There are various advantages, starting from taxation: from 2017, in Italy, venture capitalists can write off 30% of their investments (only investments up to 1 million euros) on their taxes (before, it was 19%). It should also be stated that VC investment is entirely uncorrelated to traditional markets, in a world where decorrelation between traditional asset classes no longer exists.
According to an analysis by Stanford Graduate School of Business, in the US, the value of vc-backed companies amounts to about 20% of total stock market capitalization. The research also points out that if we look at companies that were founded after 1979 – the year in which venture capital was born – the picture changes, drastically: 574 out of 1330 companies are VC-backed, that is, 57% of them. These companies invest 82% in research & development, which explains their role of innovators and their ability to transform entire industries. These companies are young, have grown rapidly, and in the last twenty years they have helped the growth of local economy and employment. In Italy, the value of VC-backed companies is close to 2%: there’s a huge space for growth.

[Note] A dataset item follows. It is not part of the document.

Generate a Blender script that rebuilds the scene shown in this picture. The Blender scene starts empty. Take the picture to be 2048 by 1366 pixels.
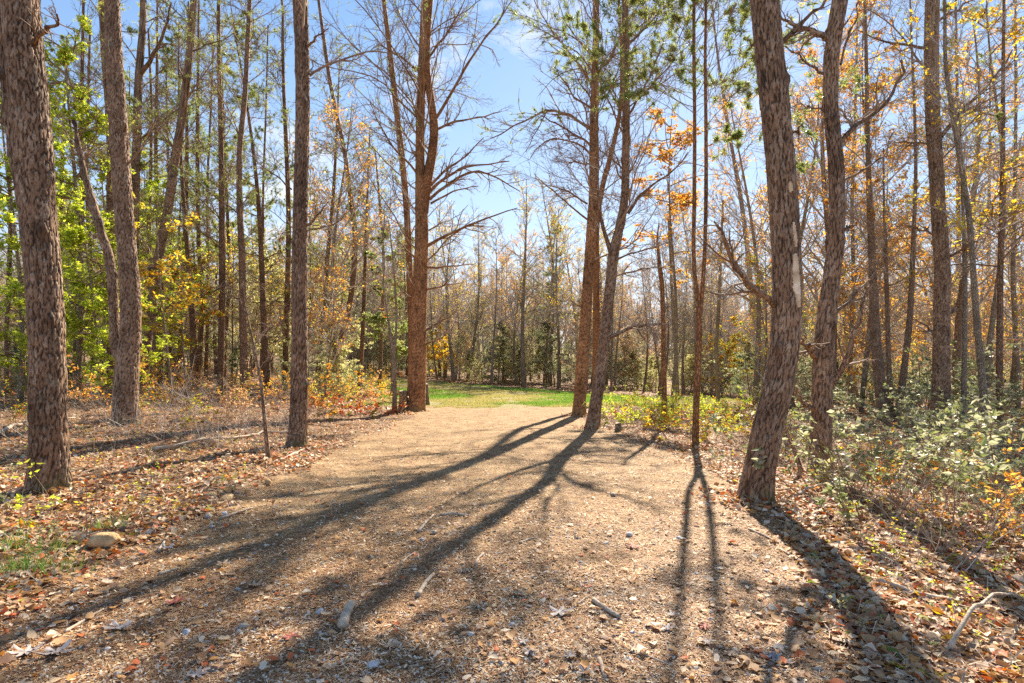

The latest numbers released by Aifi give an idea of the scope of this phenomenon in Italy. In 2016, private equity and venture capital, together, reported a record high of 8.2 billion euros (+ 77%). Foreign operators are back on track, investing 69% of this figure. The number of operations decreased from 342 to 322, and the first 17 operations alone accounted for 74% of the total value. Disinvestments amounted to 3.6 billion euros, 26% higher than the 2.9 billion of the previous year. However, looking a little deeper into the Aifi numbers, we can notice that 5.7 billion euros of that record number consist in buyout operations, and early stage rounds represent a thin slice of just over 104 million euros. Then the good news is somehow half-good: companies are more and more often on the radar of alternative funders, but new ideas are still struggling to find venture capitalists.